Lotus eyes up New York as favoured destination for IPO
Iconic British car brand Lotus is eyeing up New York as its favoured location to go public after it was revealed the car manufacturer was looking to supercharge growth with a move onto the public markets.
The Chinese-owners of Norfolk-based Lotus, Geely, are understood to be eyeing up a multi-billion pound floatation for the firm as it readies to open a new production plant in China and targets 100,000 sales a year by 2030.
The firm told City A.M that New York was the favoured destination for a floatation due to the access to the automotive investor base in the US and a spate of high valuation listings.

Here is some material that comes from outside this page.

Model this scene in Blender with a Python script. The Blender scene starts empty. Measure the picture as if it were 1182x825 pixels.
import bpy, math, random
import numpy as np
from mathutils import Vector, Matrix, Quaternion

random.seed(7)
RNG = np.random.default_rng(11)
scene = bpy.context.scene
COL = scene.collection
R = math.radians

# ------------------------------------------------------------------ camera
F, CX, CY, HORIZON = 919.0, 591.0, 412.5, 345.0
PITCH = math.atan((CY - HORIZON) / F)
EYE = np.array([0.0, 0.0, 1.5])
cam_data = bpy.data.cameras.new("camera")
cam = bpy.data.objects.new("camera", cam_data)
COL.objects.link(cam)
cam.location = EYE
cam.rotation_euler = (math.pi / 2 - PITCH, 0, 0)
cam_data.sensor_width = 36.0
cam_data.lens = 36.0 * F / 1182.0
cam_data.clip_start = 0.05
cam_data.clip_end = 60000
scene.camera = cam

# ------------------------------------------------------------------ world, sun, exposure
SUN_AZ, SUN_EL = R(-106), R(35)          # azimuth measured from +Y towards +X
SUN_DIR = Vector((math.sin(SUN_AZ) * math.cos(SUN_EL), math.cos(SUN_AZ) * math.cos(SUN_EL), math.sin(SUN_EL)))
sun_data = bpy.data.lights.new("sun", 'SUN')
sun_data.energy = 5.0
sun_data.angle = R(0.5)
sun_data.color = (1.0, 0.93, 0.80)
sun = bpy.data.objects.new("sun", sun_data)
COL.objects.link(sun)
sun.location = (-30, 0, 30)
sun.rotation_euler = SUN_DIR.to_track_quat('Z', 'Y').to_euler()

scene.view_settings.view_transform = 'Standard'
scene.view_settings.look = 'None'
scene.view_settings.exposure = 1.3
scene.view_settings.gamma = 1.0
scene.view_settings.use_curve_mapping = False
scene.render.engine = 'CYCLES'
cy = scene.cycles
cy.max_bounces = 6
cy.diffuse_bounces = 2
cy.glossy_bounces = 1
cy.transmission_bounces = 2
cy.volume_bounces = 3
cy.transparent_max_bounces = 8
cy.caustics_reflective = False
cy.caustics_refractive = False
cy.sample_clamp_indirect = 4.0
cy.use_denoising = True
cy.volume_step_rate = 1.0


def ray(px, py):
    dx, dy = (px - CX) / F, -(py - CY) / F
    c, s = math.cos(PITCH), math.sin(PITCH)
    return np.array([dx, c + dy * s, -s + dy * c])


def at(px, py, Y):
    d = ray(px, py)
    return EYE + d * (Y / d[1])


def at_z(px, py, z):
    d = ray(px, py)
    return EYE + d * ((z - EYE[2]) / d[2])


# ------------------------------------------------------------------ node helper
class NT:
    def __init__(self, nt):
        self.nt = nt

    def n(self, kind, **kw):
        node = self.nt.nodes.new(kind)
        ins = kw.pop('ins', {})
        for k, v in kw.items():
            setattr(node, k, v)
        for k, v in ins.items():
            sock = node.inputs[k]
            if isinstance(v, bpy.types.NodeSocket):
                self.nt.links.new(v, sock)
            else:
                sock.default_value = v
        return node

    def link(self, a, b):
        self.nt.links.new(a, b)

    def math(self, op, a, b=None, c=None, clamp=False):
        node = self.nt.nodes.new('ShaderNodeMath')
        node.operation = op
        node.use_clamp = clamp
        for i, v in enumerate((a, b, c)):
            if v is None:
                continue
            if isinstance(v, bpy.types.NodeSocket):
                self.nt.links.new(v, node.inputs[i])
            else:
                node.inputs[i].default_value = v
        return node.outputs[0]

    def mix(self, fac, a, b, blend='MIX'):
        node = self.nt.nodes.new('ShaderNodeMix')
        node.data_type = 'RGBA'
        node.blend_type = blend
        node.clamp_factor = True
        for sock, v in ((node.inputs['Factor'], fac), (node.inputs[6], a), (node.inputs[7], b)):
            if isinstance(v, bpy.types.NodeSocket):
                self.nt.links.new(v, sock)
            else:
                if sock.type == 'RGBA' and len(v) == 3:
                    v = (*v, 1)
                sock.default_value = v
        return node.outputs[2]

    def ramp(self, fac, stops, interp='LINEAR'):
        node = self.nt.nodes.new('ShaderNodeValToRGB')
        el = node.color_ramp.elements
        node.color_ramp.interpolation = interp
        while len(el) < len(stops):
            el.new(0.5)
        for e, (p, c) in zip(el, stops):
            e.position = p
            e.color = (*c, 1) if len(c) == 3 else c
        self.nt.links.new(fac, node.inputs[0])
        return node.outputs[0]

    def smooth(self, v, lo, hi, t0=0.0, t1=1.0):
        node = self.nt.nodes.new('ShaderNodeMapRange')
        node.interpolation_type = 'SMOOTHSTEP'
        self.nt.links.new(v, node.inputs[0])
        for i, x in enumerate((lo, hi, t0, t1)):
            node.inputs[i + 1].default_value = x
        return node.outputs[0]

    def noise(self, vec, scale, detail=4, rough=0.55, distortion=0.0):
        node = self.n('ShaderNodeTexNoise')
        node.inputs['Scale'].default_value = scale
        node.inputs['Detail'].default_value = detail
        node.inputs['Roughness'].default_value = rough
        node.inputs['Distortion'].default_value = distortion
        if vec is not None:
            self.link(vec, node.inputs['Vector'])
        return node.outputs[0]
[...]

But London and Hong Kong are still in contention as second and third choice for a listing, with its “home market” still a viable option, a spokesperson told City A.M,.
They warned the firm was still 12-24 months off going public, however.
Lotus bosses are currently “testing the temperature” of investors across markets as they sound out the best destination to go public, and will meet with investors in Amsterdam in March to gauge the appetite for a Euronext listing, having met with a group of potential London investors last week.
The floatation plans come as part of a wider transformation from the firm from a loss-making brand loved by sports car aficionados into a mainstream motoring brand.
Geely is accelerating Lotus’s push into the “lifestyle vehicle” space and will begin building the first Lotus 4×4, an all-electric vehicle, and a zero-emission executive car.
Geely’s move to float Lotus follows a similar shakeup at Volvo, which it floated last year at a valuation of £13bn.
Stuart Andrews, Managing Director & Head of Capital Markets at finnCap Group, said a move to float the firm outside London was likely to trigger more soul-searching in the city.
“The surprise is not that it would seek to list elsewhere, but that once again the UK has sellers remorse over a business that the UK market could not or would not provide financing to,” he said.